Exercise prompt =
Please print exactly the lines below, from the start of the material up to and including the line with "struct(MB().box((x0, YF, 4.36), (x1, YF", but none of the pictures.

Supplied information =
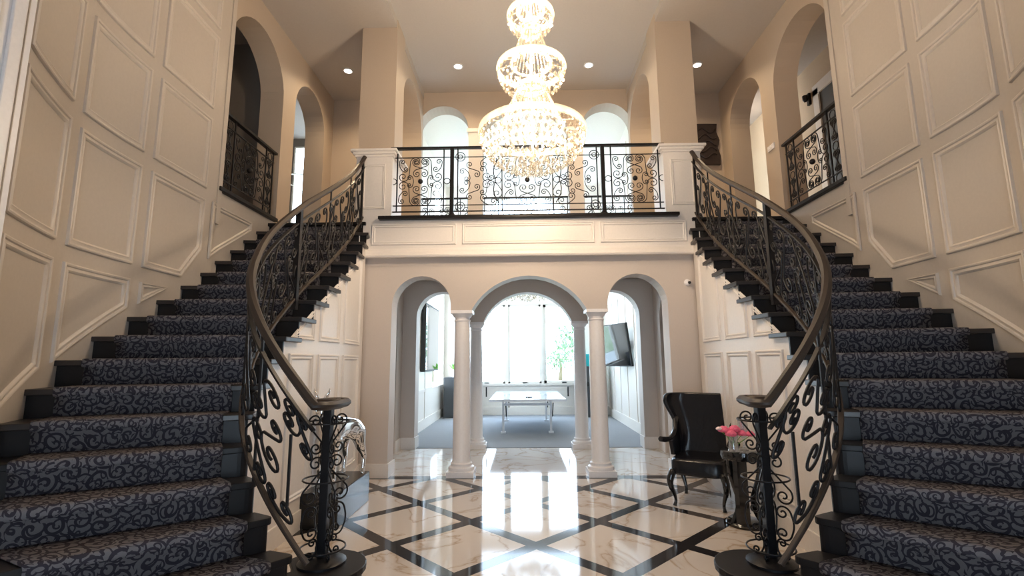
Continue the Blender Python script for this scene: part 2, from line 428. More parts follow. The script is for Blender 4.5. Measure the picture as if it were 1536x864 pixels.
# hall side walls with arches to the side corridors
for s, nm in ((-1, 'left'), (1, 'right')):
    arch_wall('wall_hall_' + nm, (s * 2.17, 6.70), (0, 1), (s, 0), 0, 1.74, 0, 2.86, .2, [(.42, 1.36, 0, 2.1, 2.55)], 'beigelit')
    arch_wall('wall_corridor_' + nm, (s * 3.4, 6.70), (0, 1), (s, 0), 0, 1.74, 0, 2.86, .1, [], 'beige')
    arch_wall('wall_understair_' + nm, (s * 2.26, 6.48), (s, 0), (0, 1), 0, 1.5, 0, 2.86, .2, [], 'beige')
    # side wall upstairs: window arch over the stairs (with railing), then doorway arch on the landing
    arch_wall('wall_' + nm, (s * XS, 0), (0, 1), (s, 0), 5.20, 8.60, 0, 6.45, .34,
              [(5.26, 6.56, 3.40, 5.28, 5.94), (6.93, 8.02, H2, 5.40, 5.93)], 'beige')
    # arched wall running from pillar to gallery rear wall
    arch_wall('wall_gallery_' + nm, (s * 1.88, YF + .40), (0, 1), (s, 0), 0, 1.57, 2.9, 6.45, .40, [(.10, 1.45, H2, 5.45, 6.08)], 'beige')

# pillars above the pedestals
for s, nm in ((-1, 'left'), (1, 'right')):
    x0, x1 = sorted((s * 1.86, s * 2.37))
    struct(MB().box((x0, YF, 4.36), (x1, YF + .45, 6.42)), 'wall_pillar_' + nm, 'beige')

# ---- fascia with panels, sill, pedestals
fas = MB().box((-2.24, YF - .045, 2.84), (2.24, YF + .02, 3.36)); fas = struct(fas, 'trim_1', 'white')
flatmp = lambda y: (lambda s, z: (s, y, z)); fn = lambda s: (0, -1, 0)
for a, b in ((-2.12, -.97), (-.89, .89), (.97, 2.12)):
    moulding([(a, 3.01), (b, 3.01), (b, 3.30), (a, 3.30)], flatmp(YF - .045), fn, fas, 'white', .05, .018)
prof = [(0, 0), (.075, 0), (.085, .02), (.06, .035), (.05, .07), (.025, .10), (.015, .13), (0, .13)]
mb = MB().sweep([(-2.26, YF - .045, 2.83), (2.26, YF - .045, 2.83)], [(x, y) for x, y in prof]); mb.build('crown_moulding', 'white', fas)
mb = MB().box((-2.02, YF - .13, 3.355), (2.02, YF + .16, 3.40)); mb.build('balcony_sill', 'ebony', fas, bevel=.008)
mb = MB().box((-1.9, YF - .02, 3.30), (1.9, YF + .10, 3.36)); mb.build('balcony_curb', 'white', fas)
for s, nm in ((-1, 'left'), (1, 'right')):
    x0, x1 = sorted((s * 1.865, s * 2.37))
    ped = struct(MB().box((x0, YF - .04, 3.30), (x1, YF + .50, 4.30)), 'trim_pedestal_' + nm, 'white')
    mb = MB()
    for dz, e in ((4.27, .02), (4.30, .045), (4.335, .07)): mb.box((x0 - e, YF - .04 - e, dz), (x1 + e, YF + .5 + e, dz + .038))
    mb.build('pedestal_cap', 'white', ped, bevel=.008)
    moulding([(x0 + .09, 3.52), (x1 - .09, 3.52), (x1 - .09, 4.17), (x0 + .09, 4.17)], flatmp(YF - .04), fn, ped, 'white', .04, .014)
    # baseboards of the front arcade
    for a, b in ((1.83, 2.20),):
        struct(MB().box((min(s * a, s * b), YF - .025, 0), (max(s * a, s * b), YF, .17)).box((min(s * (a - .02), s * a), YF - .025, 0), (max(s * (a - .02), s * a), YF + .3, .17)), 'baseboard_front_' + nm, 'white')
    struct(MB().box((min(s * 1.93, s * 2.17), YB - .02, 0), (max(s * 1.93, s * 2.17), YB, .19)).box((min(s * 1.91, s * 1.93), YB - .02, 0), (max(s * 1.91, s * 1.93), YB + .28, .19)), 'baseboard_rear_' + nm, 'white')
    struct(MB().box((min(s * 2.15, s * 2.17), 6.7, 0), (max(s * 2.15, s * 2.17), 7.12, .19)).box((min(s * 2.15, s * 2.17), 8.06, 0), (max(s * 2.15, s * 2.17), YB, .19)), 'baseboard_hall_' + nm, 'white')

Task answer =
Continue the Blender Python script for this scene: part 2, from line 428. More parts follow. The script is for Blender 4.5. Measure the picture as if it were 1536x864 pixels.
# hall side walls with arches to the side corridors
for s, nm in ((-1, 'left'), (1, 'right')):
    arch_wall('wall_hall_' + nm, (s * 2.17, 6.70), (0, 1), (s, 0), 0, 1.74, 0, 2.86, .2, [(.42, 1.36, 0, 2.1, 2.55)], 'beigelit')
    arch_wall('wall_corridor_' + nm, (s * 3.4, 6.70), (0, 1), (s, 0), 0, 1.74, 0, 2.86, .1, [], 'beige')
    arch_wall('wall_understair_' + nm, (s * 2.26, 6.48), (s, 0), (0, 1), 0, 1.5, 0, 2.86, .2, [], 'beige')
    # side wall upstairs: window arch over the stairs (with railing), then doorway arch on the landing
    arch_wall('wall_' + nm, (s * XS, 0), (0, 1), (s, 0), 5.20, 8.60, 0, 6.45, .34,
              [(5.26, 6.56, 3.40, 5.28, 5.94), (6.93, 8.02, H2, 5.40, 5.93)], 'beige')
    # arched wall running from pillar to gallery rear wall
    arch_wall('wall_gallery_' + nm, (s * 1.88, YF + .40), (0, 1), (s, 0), 0, 1.57, 2.9, 6.45, .40, [(.10, 1.45, H2, 5.45, 6.08)], 'beige')

# pillars above the pedestals
for s, nm in ((-1, 'left'), (1, 'right')):
    x0, x1 = sorted((s * 1.86, s * 2.37))
    struct(MB().box((x0, YF, 4.36), (x1, YF + .45, 6.42)), 'wall_pillar_' + nm, 'beige')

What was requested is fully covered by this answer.